Spesso quelli che hanno un miglior successo scolastico sono le persone in grado di adattarsi meglio alle regole della meritocrazia, capaci di immagazzinare nozioni, seguire le prescrizioni fissate, adattarsi a seguire le indicazione del “modo migliore” di fare.

Eppure sempre più casi ci dicono che i talenti in grado di sconvolgere le regole del mercato o della società, in grado di produrre idee nuove sono persone che non provengono da questo percorso. Persone che sono in contatto con le nozioni e i concetti ma sono in grado di trasformarli e reinterpretarli. Einstein prendeva pessimi voti in matematica, Steve jobs non era laureato e aveva perso molto del suo tempo universitario in corsi di calligrafia, Zuckerberg non è laureato, come gli ideatori di Google. Come la mettiamo caro ministro con queste continue eccezioni?

La proposta di scuola che ho letto sulla stampa negli ultimi giorni va nella direzione di una sempre più forte meritocrazia.

Il merito è altra cosa, non significa premiare i migliori valutando persone diverse sulla base di un metro comune significa costruire tantenti offrendo un ambiente in grado di stimolare le caratteristiche degli individui e la loro capacità di integrarsi.

Quello di cui abbiamo bisogno non è di più meritocrazia ma di valorizzare la persona e le sue caratteristiche. Abbiamo bisogno di persone che abbiano una buona preparazione e ne abbiamo bisogno in misura sempre maggiore. In una società dove l’innovazione e la conoscenza è l’elemento centrale abbiamo bisogno di diversi modi di far bene le cose, di diversi aprocci al problema.

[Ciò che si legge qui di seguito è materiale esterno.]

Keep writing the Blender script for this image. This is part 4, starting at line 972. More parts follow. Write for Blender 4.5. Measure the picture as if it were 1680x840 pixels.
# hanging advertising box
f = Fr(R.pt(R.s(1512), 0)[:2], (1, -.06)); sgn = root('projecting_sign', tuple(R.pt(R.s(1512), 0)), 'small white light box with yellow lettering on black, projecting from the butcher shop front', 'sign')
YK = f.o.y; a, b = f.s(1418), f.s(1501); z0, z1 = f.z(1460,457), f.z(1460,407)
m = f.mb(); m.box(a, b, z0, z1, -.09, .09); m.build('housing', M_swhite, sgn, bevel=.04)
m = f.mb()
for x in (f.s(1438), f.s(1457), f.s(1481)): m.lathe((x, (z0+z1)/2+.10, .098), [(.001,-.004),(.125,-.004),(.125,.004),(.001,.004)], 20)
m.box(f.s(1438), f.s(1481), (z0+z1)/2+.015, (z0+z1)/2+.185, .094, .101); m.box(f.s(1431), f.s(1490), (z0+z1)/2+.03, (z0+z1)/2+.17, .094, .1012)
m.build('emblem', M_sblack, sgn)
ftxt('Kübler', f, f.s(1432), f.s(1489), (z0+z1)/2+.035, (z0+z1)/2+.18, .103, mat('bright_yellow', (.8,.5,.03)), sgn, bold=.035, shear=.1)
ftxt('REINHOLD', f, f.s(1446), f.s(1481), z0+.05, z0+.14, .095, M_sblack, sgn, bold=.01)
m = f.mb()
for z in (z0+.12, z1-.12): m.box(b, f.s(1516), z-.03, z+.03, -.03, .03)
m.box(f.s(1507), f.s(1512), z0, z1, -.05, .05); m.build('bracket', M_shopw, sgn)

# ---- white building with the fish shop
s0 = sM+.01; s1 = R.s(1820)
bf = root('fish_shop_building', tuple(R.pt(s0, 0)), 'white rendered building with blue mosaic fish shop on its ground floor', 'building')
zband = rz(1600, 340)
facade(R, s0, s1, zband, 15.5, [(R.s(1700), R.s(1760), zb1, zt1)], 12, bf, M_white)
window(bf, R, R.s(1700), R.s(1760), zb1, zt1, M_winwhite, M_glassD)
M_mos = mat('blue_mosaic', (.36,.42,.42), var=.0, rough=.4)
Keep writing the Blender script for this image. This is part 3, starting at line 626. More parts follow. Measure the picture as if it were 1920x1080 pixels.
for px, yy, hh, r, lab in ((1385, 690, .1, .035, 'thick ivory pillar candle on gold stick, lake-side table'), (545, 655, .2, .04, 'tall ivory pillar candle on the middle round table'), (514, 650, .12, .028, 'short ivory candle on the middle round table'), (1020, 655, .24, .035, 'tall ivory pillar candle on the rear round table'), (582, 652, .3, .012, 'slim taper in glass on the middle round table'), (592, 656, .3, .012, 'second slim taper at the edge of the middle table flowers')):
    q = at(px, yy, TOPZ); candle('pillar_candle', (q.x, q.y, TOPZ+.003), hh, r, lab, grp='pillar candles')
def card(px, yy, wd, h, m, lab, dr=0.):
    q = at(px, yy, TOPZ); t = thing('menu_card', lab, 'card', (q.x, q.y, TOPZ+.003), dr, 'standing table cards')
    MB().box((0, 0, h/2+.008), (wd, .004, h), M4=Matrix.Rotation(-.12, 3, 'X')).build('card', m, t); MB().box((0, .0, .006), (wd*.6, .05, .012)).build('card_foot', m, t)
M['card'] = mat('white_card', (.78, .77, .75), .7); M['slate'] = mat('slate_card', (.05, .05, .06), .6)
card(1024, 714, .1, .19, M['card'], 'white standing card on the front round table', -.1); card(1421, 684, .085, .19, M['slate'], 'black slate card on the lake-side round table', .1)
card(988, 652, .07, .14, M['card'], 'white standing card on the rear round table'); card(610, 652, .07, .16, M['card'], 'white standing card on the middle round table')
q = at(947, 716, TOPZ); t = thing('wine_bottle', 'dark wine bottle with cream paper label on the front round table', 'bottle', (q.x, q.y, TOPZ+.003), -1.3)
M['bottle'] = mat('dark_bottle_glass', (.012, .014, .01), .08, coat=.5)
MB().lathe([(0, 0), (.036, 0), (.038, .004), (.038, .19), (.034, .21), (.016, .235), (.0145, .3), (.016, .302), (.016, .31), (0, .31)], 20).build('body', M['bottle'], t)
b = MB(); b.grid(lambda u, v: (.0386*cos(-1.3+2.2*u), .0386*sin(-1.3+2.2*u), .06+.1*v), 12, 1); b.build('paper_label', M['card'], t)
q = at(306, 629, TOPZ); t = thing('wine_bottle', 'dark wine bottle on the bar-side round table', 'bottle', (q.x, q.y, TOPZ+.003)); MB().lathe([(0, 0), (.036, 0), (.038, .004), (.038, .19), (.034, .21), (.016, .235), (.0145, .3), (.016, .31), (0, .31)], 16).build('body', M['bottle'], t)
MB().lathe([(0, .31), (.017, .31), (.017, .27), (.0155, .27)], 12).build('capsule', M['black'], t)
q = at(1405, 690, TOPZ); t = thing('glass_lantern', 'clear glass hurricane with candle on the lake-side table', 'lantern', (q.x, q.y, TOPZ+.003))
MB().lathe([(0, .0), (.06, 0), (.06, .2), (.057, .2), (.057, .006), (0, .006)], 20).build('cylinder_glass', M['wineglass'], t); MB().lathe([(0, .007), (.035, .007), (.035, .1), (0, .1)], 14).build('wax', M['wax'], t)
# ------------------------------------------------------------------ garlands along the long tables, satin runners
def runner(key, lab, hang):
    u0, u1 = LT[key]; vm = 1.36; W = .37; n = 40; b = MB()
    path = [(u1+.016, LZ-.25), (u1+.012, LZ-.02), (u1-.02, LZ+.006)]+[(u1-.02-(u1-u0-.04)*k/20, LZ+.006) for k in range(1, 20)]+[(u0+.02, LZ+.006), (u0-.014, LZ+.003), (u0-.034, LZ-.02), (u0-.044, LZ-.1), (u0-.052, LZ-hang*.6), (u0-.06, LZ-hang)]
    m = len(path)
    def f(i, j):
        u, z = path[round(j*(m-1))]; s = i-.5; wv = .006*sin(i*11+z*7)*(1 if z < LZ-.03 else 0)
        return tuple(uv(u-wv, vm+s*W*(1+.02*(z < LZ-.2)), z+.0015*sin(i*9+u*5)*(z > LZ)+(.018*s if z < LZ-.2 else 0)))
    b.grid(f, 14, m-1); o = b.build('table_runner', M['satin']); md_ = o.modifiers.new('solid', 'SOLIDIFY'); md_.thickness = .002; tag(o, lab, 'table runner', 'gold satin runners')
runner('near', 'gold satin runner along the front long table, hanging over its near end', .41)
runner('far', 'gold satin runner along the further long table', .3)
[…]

Darwin sottolineava che le specie che sopravviviono di più non sono le più intelligenti o quelle più forti ma quelle che rispondono prima al cambiamento, in un certo senso è la metafora di una società sempre più complessa nella quale ogni individuo è importante per l’ecosistema sociale.

La meritocrazia scolastica, da sola, non ha mai portato grandi innovazioni, una società che consente la mobilità sociale per chi la merita invece qualche risultato è in grado di portarlo.